• Task inputs:
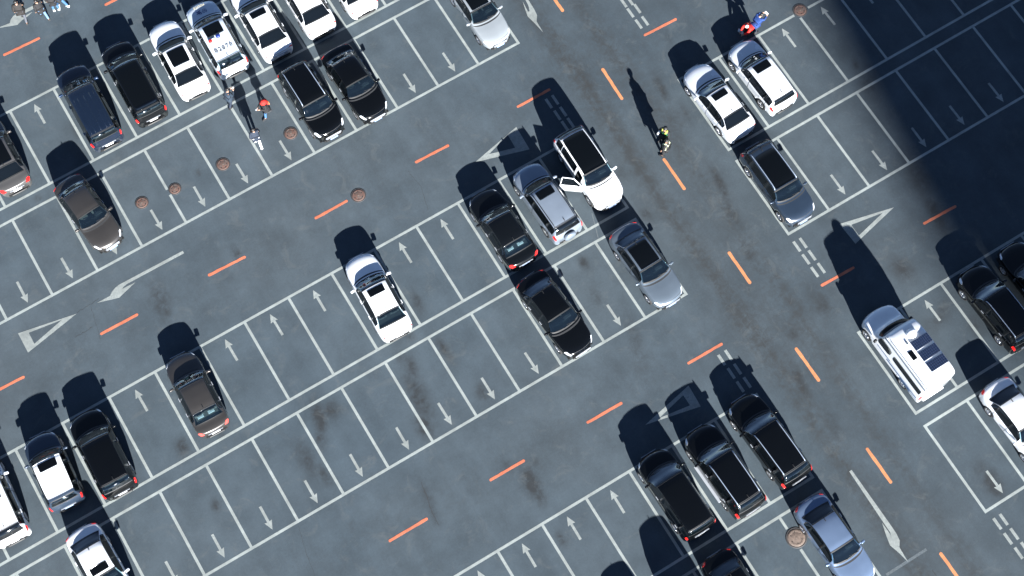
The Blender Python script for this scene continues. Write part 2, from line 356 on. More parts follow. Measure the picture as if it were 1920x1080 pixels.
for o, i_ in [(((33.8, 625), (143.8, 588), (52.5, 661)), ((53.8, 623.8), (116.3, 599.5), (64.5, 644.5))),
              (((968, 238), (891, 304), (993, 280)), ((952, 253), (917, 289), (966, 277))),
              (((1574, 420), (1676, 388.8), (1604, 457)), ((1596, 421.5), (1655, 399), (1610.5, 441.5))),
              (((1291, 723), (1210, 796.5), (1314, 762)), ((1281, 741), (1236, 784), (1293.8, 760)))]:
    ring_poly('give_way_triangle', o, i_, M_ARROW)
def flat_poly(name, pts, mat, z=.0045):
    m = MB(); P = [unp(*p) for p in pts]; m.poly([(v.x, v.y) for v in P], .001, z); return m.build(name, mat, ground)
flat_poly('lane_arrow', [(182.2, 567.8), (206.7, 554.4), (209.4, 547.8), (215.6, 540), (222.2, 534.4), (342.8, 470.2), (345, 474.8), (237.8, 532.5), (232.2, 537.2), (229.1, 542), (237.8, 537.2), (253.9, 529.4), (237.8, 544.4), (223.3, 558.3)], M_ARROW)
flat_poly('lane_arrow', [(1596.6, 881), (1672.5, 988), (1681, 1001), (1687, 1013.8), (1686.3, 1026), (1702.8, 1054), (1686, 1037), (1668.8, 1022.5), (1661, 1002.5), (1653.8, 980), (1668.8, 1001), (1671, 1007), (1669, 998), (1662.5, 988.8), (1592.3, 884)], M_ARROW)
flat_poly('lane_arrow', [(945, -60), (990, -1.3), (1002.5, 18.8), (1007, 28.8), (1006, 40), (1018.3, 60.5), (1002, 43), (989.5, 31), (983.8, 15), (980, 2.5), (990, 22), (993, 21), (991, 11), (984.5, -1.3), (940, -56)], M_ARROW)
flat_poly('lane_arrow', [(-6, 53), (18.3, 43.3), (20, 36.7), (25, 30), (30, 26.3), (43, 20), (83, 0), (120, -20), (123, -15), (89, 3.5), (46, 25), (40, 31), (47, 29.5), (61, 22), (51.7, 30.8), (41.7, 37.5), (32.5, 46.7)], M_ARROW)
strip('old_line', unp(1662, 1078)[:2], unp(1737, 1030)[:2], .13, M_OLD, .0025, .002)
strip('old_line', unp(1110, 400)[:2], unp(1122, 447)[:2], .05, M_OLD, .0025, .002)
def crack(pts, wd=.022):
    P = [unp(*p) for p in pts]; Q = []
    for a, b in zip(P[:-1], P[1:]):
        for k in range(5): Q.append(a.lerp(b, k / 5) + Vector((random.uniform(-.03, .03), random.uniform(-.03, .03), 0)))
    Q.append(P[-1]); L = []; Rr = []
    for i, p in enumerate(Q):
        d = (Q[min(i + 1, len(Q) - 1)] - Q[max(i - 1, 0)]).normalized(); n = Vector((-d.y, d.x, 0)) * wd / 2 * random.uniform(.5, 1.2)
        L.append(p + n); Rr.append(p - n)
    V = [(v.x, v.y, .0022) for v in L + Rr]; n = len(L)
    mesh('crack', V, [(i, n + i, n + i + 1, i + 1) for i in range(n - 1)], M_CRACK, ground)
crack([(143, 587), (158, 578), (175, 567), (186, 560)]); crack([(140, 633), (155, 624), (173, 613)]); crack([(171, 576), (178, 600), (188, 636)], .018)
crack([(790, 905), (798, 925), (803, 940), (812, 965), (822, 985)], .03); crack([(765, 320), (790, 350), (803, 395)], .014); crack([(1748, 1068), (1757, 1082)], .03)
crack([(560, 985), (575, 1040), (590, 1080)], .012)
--
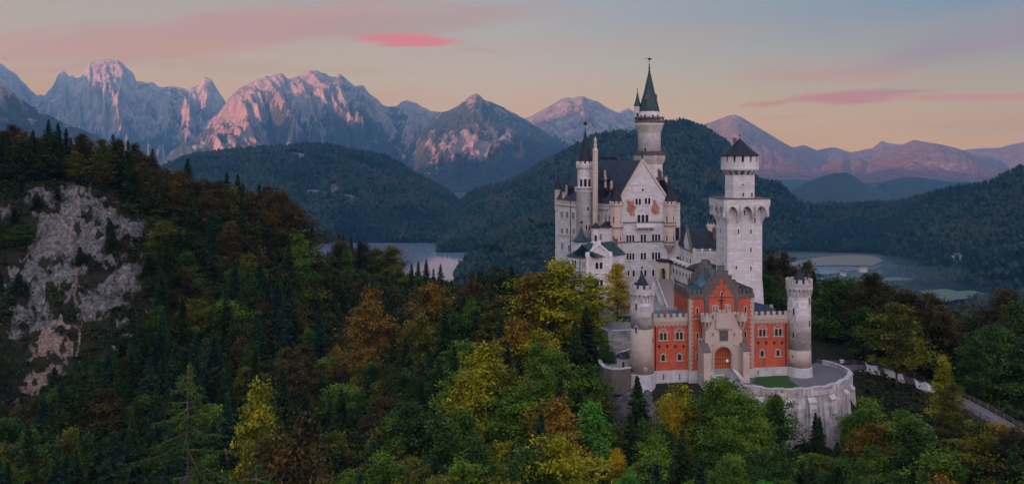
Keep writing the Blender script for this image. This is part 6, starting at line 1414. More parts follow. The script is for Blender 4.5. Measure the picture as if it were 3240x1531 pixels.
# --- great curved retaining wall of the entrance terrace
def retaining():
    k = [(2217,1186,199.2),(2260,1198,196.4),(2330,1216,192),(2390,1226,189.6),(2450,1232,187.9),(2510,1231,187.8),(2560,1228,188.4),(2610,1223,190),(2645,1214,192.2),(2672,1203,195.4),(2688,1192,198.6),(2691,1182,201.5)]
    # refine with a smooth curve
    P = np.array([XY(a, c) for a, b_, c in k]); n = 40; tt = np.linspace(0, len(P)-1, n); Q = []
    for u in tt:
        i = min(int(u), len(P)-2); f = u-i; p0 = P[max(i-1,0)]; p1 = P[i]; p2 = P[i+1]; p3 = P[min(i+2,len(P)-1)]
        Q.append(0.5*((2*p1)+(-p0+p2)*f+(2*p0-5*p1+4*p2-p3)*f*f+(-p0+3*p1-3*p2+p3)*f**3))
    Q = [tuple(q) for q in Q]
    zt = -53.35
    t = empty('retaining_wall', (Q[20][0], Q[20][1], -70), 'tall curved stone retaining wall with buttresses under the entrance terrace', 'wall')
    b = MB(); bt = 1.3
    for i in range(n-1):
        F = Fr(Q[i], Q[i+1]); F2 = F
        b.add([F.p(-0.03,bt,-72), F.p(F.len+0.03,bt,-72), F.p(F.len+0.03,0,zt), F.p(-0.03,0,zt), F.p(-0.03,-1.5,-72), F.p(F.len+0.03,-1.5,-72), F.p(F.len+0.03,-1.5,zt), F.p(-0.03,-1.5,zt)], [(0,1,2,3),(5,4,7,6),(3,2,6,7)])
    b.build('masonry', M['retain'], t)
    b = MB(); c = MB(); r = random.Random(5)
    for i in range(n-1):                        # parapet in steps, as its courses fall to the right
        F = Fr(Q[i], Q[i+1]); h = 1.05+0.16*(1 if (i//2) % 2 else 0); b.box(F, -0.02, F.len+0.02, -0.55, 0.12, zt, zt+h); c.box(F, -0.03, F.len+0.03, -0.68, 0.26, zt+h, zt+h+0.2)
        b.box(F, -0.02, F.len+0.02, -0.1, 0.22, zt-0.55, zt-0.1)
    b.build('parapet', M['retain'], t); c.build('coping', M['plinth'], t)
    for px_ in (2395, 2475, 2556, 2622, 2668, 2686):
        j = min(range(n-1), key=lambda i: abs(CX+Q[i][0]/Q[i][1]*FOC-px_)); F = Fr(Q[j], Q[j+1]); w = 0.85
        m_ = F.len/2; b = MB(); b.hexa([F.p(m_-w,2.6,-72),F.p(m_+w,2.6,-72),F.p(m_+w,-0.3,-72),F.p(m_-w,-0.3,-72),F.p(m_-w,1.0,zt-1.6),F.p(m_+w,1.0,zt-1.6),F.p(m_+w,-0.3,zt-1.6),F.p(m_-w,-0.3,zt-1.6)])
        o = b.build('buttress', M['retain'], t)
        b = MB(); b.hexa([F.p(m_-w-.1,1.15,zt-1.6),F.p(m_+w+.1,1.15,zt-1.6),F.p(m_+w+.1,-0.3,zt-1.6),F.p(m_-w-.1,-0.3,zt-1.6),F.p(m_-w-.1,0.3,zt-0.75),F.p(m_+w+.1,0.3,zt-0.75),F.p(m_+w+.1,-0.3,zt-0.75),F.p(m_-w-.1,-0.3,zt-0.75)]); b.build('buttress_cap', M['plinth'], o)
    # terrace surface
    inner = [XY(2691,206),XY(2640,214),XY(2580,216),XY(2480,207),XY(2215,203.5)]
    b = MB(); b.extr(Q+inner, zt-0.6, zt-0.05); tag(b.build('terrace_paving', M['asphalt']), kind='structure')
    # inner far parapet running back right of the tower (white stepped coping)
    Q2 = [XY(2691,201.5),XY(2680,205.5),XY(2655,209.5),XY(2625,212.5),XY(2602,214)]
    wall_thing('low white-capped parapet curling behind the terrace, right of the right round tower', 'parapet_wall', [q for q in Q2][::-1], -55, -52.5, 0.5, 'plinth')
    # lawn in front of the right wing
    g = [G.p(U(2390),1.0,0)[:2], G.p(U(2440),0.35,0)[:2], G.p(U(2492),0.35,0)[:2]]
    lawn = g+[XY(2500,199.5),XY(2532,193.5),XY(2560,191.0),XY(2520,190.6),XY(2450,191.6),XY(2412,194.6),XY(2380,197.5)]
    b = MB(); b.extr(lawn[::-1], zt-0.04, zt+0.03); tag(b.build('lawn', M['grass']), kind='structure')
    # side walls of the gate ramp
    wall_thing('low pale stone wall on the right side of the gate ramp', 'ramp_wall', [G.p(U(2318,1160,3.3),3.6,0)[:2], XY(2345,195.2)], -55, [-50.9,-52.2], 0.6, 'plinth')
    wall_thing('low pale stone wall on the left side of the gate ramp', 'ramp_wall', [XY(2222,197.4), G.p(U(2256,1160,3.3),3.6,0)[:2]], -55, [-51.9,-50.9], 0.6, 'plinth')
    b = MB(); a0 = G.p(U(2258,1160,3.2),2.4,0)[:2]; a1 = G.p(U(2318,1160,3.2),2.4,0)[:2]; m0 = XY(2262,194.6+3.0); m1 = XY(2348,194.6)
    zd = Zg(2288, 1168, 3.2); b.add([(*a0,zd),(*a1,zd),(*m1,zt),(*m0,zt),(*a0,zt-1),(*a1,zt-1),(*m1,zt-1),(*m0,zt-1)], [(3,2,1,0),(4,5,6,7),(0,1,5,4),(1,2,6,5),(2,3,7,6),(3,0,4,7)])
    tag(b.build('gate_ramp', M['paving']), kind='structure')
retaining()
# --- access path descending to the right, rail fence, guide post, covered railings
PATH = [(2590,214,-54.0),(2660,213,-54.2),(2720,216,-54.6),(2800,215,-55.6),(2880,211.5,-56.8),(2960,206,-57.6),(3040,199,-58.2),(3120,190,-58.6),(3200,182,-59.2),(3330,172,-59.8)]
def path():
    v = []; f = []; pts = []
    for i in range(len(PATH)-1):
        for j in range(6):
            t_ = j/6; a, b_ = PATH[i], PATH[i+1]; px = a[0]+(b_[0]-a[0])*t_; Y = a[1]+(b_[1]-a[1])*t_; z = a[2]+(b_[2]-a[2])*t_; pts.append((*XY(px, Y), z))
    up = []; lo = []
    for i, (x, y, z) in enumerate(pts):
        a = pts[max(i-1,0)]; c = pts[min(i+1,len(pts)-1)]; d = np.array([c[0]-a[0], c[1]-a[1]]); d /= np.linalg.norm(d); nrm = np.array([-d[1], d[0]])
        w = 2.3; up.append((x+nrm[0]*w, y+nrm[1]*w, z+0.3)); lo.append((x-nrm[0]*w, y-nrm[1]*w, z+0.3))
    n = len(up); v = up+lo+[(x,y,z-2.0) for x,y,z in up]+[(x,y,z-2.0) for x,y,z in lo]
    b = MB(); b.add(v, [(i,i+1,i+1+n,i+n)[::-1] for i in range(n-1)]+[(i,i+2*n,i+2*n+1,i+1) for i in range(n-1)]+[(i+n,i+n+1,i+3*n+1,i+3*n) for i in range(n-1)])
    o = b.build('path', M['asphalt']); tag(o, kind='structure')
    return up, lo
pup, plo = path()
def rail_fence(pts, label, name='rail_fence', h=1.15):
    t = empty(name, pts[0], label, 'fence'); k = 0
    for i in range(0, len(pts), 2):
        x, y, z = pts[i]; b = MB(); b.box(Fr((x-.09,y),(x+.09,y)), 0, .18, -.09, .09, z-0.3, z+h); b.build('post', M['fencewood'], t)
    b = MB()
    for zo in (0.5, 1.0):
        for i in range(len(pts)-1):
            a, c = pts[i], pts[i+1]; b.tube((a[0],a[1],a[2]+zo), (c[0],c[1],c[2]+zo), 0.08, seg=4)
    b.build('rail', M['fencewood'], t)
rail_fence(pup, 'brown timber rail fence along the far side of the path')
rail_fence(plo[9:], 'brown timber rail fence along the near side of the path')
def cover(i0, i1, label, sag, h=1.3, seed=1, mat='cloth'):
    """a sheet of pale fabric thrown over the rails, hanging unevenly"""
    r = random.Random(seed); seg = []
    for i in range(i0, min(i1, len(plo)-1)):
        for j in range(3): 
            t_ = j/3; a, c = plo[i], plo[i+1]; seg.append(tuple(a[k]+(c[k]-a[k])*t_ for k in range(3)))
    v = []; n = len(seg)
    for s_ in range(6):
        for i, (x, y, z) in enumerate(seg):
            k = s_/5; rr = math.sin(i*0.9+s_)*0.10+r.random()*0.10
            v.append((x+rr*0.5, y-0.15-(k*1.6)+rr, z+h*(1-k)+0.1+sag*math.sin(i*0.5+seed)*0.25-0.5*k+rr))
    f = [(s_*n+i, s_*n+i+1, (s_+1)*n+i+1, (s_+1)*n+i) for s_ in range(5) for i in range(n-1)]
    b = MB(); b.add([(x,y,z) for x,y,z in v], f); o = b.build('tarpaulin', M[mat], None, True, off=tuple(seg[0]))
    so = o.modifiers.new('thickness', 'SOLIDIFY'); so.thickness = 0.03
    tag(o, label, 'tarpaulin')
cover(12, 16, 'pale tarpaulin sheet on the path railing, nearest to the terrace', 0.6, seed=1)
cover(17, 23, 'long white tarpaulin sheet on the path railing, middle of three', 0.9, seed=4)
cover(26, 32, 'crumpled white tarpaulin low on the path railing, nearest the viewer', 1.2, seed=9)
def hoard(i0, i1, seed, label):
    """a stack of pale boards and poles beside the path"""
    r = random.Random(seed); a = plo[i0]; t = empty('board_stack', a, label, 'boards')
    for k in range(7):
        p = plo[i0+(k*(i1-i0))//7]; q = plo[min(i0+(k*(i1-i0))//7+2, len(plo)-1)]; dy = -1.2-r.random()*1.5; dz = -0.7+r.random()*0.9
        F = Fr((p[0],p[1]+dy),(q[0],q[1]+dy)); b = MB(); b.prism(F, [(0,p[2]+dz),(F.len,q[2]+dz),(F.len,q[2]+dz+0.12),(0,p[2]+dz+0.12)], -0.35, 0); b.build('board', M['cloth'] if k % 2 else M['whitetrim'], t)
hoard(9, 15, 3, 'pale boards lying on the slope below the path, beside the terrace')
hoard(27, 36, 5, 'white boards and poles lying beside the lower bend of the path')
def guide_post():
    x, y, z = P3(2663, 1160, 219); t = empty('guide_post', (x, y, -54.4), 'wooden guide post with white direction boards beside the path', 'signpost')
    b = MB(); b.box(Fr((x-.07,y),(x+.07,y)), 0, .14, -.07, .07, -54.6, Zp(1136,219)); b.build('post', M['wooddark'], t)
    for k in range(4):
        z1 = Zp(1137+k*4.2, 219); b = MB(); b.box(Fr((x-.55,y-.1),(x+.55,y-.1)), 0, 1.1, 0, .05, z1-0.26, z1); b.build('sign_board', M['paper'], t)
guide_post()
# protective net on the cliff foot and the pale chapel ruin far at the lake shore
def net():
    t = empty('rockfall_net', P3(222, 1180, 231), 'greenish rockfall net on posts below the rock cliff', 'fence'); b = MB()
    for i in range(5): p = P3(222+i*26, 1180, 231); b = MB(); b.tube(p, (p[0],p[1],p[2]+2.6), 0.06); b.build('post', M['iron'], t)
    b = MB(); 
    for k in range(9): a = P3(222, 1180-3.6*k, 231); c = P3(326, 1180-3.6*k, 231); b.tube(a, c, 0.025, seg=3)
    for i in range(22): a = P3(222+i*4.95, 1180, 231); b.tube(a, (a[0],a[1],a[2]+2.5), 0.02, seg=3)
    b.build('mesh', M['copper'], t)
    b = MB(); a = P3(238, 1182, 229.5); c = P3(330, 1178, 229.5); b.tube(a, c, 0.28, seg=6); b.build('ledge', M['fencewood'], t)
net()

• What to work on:
Show every line of the records above that contains the word "follow".

• Response to the exercise:
The Blender Python script for this scene continues. Write part 2, from line 356 on. More parts follow. Measure the picture as if it were 1920x1080 pixels.
Keep writing the Blender script for this image. This is part 6, starting at line 1414. More parts follow. The script is for Blender 4.5. Measure the picture as if it were 3240x1531 pixels.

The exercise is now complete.